Stephen Kenny was the first civilian lawyer allowed access to any of the former Afghan war suspects being held at the military facility.
He said there was a pecking order of treatment depending on the captive's nationality - with Americans on top.
Human rights groups have criticised America's treatment of the detainees.
The Bush administration has argued the inmates are not entitled to the rights of prisoners-of-war under international law because they are "unlawful combatants".
Under this classification, the prisoners are not charged, but nor are they allowed access to any legal process.
There are about 660 suspected Taleban or al-Qaeda fighters being held at the Cuban site.
'Double standards'
Mr Kenny visited his client - Australian David Hicks - last week.
He said Mr Hicks - a convert to Islam who was arrested two years ago in Afghanistan - had survived reasonably well, but had a desperate desire to go home.
Mr Hicks "was absolutely glad to see me.

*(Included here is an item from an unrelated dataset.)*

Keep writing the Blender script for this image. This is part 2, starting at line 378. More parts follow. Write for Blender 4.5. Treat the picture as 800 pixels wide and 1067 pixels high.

Indeed, his last letter home wanted to know where I was and why hadn't I been there," Mr Kenny told the BBC's World Today programme.
The lawyer said that in order to be allowed to see his client, he had to sign a legal document preventing him from talking about anything related to Guantanamo Bay and what he saw there without the permission of the US military authorities.
Nevertheless, Mr Kenny said inmates appeared to be treated differently depending on whether they came from countries that had allied themselves with the Americans or not.
"I see a great destruction of what I would call the rule of law, that people should be treated equally before the law, that they should have the same standard of justice," he said.
"This is a case where the standard of justice seems to have different layers, one for the Americans, there may be another one for the British, there is certainly a different one for Australian - less than the American - and the rest of them in the camp... they weren't [part of] the allies' camp is their rationale and they will get a lesser standard than what the Australians will."